▶ **Aim**: Quote every line below exactly and skip any picture.

▶ **Recorded information**:
>> START

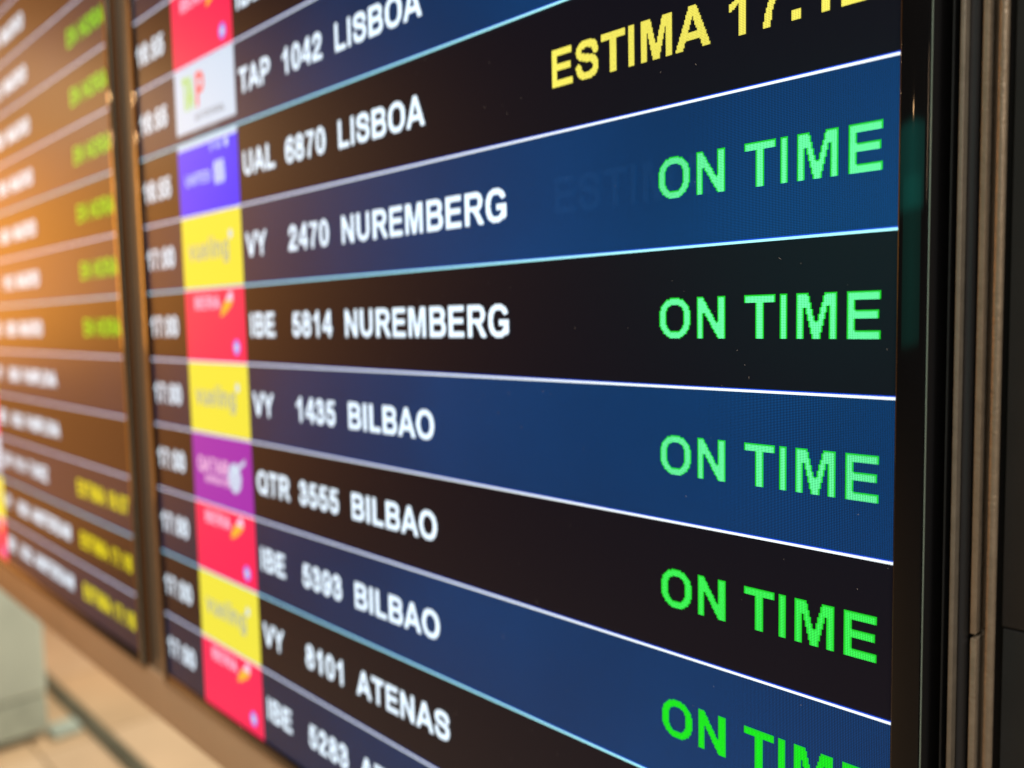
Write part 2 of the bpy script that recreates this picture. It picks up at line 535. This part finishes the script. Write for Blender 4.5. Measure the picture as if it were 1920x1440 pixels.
def airline_tile(kind, X0, Y0, parent):
    colour = {'VY': T_YEL, 'IBE': T_RED, 'TAP': T_WHITE, 'UAL': T_BLUE, 'QTR': T_PURP}[kind]
    bot = 1.0 if kind != 'TAP' else 0.865
    t = quads('airline_tile', [(X0, Y0 + .012, X0 + TW, Y0 + bot)], -0.002, colour, parent)
    t['label'] = {'VY': 'yellow airline tile with grey lettering', 'IBE': 'red airline tile with a yellow swoosh',
                  'TAP': 'white airline tile with green and red letters', 'UAL': 'blue airline tile with white lettering',
                  'QTR': 'purple airline tile with white lettering'}[kind]
    u = lambda a: X0 + a * TW
    w = lambda a: Y0 + a
    Z = -0.005
    if kind == 'VY':
        text('airline_lettering', 'vueling', u(.11), w(.60), .385, T_GREY, t, Z, sx=.92)
        quads('logo_dot', shape_rects(lambda x, y: (x - u(.83)) ** 2 + (y - w(.32)) ** 2 < .055 ** 2, u(.78), w(.2), u(.9), w(.4)), Z, T_WHITE, t)
    elif kind == 'IBE':
        text('airline_lettering', 'IBERIA', u(.17), w(.275), .232, T_PINK, t, Z)
        sw = lambda x, y, a, b: ((y - w(.06)) / .32 > a) & ((y - w(.06)) / .32 < b) & (np.abs(x - (u(.79) - .30 * ((y - w(.06)) / .32) ** 1.7)) < .035 + .085 * np.sin(np.pi * np.clip((y - w(.06)) / .32, 0, 1)))
        quads('logo_swoosh', shape_rects(lambda x, y: sw(x, y, .38, 1.0), u(.5), w(.03), u(.95), w(.42)), Z, T_ORANGE, t)
        quads('logo_swoosh_tip', shape_rects(lambda x, y: sw(x, y, 0.0, .36), u(.5), w(.03), u(.95), w(.42)), Z, T_PINK, t)
        quads('badge_ring', shape_rects(lambda x, y: ((x - u(.85)) ** 2 + (y - w(.79)) ** 2 < .098 ** 2) & ((x - u(.85)) ** 2 + (y - w(.79)) ** 2 > .055 ** 2), u(.76), w(.66), u(.94), w(.92)), Z, T_VIOL, t)
        quads('badge', shape_rects(lambda x, y: (x - u(.85)) ** 2 + (y - w(.79)) ** 2 <= .055 ** 2, u(.76), w(.66), u(.94), w(.92)), Z, T_WHITE, t)
    elif kind == 'TAP':
        text('green_lettering', 'TA', u(.14), w(.57), .60, T_LGRN, t, Z, sx=.40)
        text('green_lettering', 'TA', u(.155), w(.57), .60, T_LGRN, t, Z - .001, sx=.40)
        text('red_letter', 'P', u(.36), w(.57), .60, T_LRED, t, Z, sx=.75)
        text('small_lettering', 'AIR PORTUGAL', u(.34), w(.745), .115, T_DGREY, t, Z, sx=1.0)
        text('small_lettering', 'STAR ALLIANCE', u(.28), w(.965), .095, T_DGREY, t, Z, sx=1.05)
    elif kind == 'UAL':
        quads('white_band', [(u(0), w(.012), u(1), w(.085))], Z, T_WHITE, t)
        text('small_lettering', 'STAR', u(.56), w(.20), .10, T_WHITE, t, Z, sx=1.3)
        quads('globe_mark', shape_rects(lambda x, y: ((x - u(.83)) ** 2 + (y - w(.155)) ** 2 < .055 ** 2), u(.78), w(.08), u(.9), w(.25)), Z, T_WHITE, t)
        text('airline_lettering', 'UNITED', u(.11), w(.585), .20, T_WHITE, t, Z, sx=1.05)
        quads('globe_mark', shape_rects(lambda x, y: (np.abs((x - u(.70)) / .155) ** 6 + np.abs((y - w(.50)) / .15) ** 6 < 1) & ((np.abs(np.sin((x - u(.70)) * 30 + (y - w(.5)) * 12)) > .3)), u(.58), w(.33), u(.82), w(.67)), Z, T_WHITE, t)
    elif kind == 'QTR':
        text('airline_lettering', 'QATAR', u(.08), w(.545), .285, T_PINK, t, Z, sx=.95)
        text('small_lettering', 'AIRWAYS', u(.20), w(.685), .14, T_PINK, t, Z, sx=1.15)
        def oryx(x, y):
            a = (x - u(.72)) / .19
            b = (y - w(.54)) / .20
            body = (a ** 2 + b ** 2 < 1) & (np.abs(np.sin(b * 6 + a * 2)) > .18)
            horn = (np.abs((y - w(.35)) + (x - u(.80)) * .45 - .02) < .03) & (x > u(.70)) & (x < u(.90))
            return body | horn
        quads('oryx_mark', shape_rects(oryx, u(.58), w(.25), u(.94), w(.78)), Z, T_WHITE, t)
    return t


# ------------------------------------------------------------------ flight information displays
WD = 11.25
TOP, BOT = -9.0, 7.0
EM = 0.398
BZ = 0.17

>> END

▶ **Exercise response**:
Write part 2 of the bpy script that recreates this picture. It picks up at line 535. This part finishes the script. Write for Blender 4.5. Measure the picture as if it were 1920x1440 pixels.
def airline_tile(kind, X0, Y0, parent):
    colour = {'VY': T_YEL, 'IBE': T_RED, 'TAP': T_WHITE, 'UAL': T_BLUE, 'QTR': T_PURP}[kind]
    bot = 1.0 if kind != 'TAP' else 0.865
    t = quads('airline_tile', [(X0, Y0 + .012, X0 + TW, Y0 + bot)], -0.002, colour, parent)
    t['label'] = {'VY': 'yellow airline tile with grey lettering', 'IBE': 'red airline tile with a yellow swoosh',
                  'TAP': 'white airline tile with green and red letters', 'UAL': 'blue airline tile with white lettering',
                  'QTR': 'purple airline tile with white lettering'}[kind]
    u = lambda a: X0 + a * TW
    w = lambda a: Y0 + a
    Z = -0.005
    if kind == 'VY':
        text('airline_lettering', 'vueling', u(.11), w(.60), .385, T_GREY, t, Z, sx=.92)
        quads('logo_dot', shape_rects(lambda x, y: (x - u(.83)) ** 2 + (y - w(.32)) ** 2 < .055 ** 2, u(.78), w(.2), u(.9), w(.4)), Z, T_WHITE, t)
    elif kind == 'IBE':
        text('airline_lettering', 'IBERIA', u(.17), w(.275), .232, T_PINK, t, Z)
        sw = lambda x, y, a, b: ((y - w(.06)) / .32 > a) & ((y - w(.06)) / .32 < b) & (np.abs(x - (u(.79) - .30 * ((y - w(.06)) / .32) ** 1.7)) < .035 + .085 * np.sin(np.pi * np.clip((y - w(.06)) / .32, 0, 1)))
        quads('logo_swoosh', shape_rects(lambda x, y: sw(x, y, .38, 1.0), u(.5), w(.03), u(.95), w(.42)), Z, T_ORANGE, t)
        quads('logo_swoosh_tip', shape_rects(lambda x, y: sw(x, y, 0.0, .36), u(.5), w(.03), u(.95), w(.42)), Z, T_PINK, t)
        quads('badge_ring', shape_rects(lambda x, y: ((x - u(.85)) ** 2 + (y - w(.79)) ** 2 < .098 ** 2) & ((x - u(.85)) ** 2 + (y - w(.79)) ** 2 > .055 ** 2), u(.76), w(.66), u(.94), w(.92)), Z, T_VIOL, t)
        quads('badge', shape_rects(lambda x, y: (x - u(.85)) ** 2 + (y - w(.79)) ** 2 <= .055 ** 2, u(.76), w(.66), u(.94), w(.92)), Z, T_WHITE, t)
    elif kind == 'TAP':
        text('green_lettering', 'TA', u(.14), w(.57), .60, T_LGRN, t, Z, sx=.40)
        text('green_lettering', 'TA', u(.155), w(.57), .60, T_LGRN, t, Z - .001, sx=.40)
        text('red_letter', 'P', u(.36), w(.57), .60, T_LRED, t, Z, sx=.75)
        text('small_lettering', 'AIR PORTUGAL', u(.34), w(.745), .115, T_DGREY, t, Z, sx=1.0)
        text('small_lettering', 'STAR ALLIANCE', u(.28), w(.965), .095, T_DGREY, t, Z, sx=1.05)
    elif kind == 'UAL':
        quads('white_band', [(u(0), w(.012), u(1), w(.085))], Z, T_WHITE, t)
        text('small_lettering', 'STAR', u(.56), w(.20), .10, T_WHITE, t, Z, sx=1.3)
        quads('globe_mark', shape_rects(lambda x, y: ((x - u(.83)) ** 2 + (y - w(.155)) ** 2 < .055 ** 2), u(.78), w(.08), u(.9), w(.25)), Z, T_WHITE, t)
        text('airline_lettering', 'UNITED', u(.11), w(.585), .20, T_WHITE, t, Z, sx=1.05)
        quads('globe_mark', shape_rects(lambda x, y: (np.abs((x - u(.70)) / .155) ** 6 + np.abs((y - w(.50)) / .15) ** 6 < 1) & ((np.abs(np.sin((x - u(.70)) * 30 + (y - w(.5)) * 12)) > .3)), u(.58), w(.33), u(.82), w(.67)), Z, T_WHITE, t)
    elif kind == 'QTR':
        text('airline_lettering', 'QATAR', u(.08), w(.545), .285, T_PINK, t, Z, sx=.95)
        text('small_lettering', 'AIRWAYS', u(.20), w(.685), .14, T_PINK, t, Z, sx=1.15)
        def oryx(x, y):
            a = (x - u(.72)) / .19
            b = (y - w(.54)) / .20
            body = (a ** 2 + b ** 2 < 1) & (np.abs(np.sin(b * 6 + a * 2)) > .18)
            horn = (np.abs((y - w(.35)) + (x - u(.80)) * .45 - .02) < .03) & (x > u(.70)) & (x < u(.90))
            return body | horn
        quads('oryx_mark', shape_rects(oryx, u(.58), w(.25), u(.94), w(.78)), Z, T_WHITE, t)
    return t


# ------------------------------------------------------------------ flight information displays
WD = 11.25
TOP, BOT = -9.0, 7.0
EM = 0.398
BZ = 0.17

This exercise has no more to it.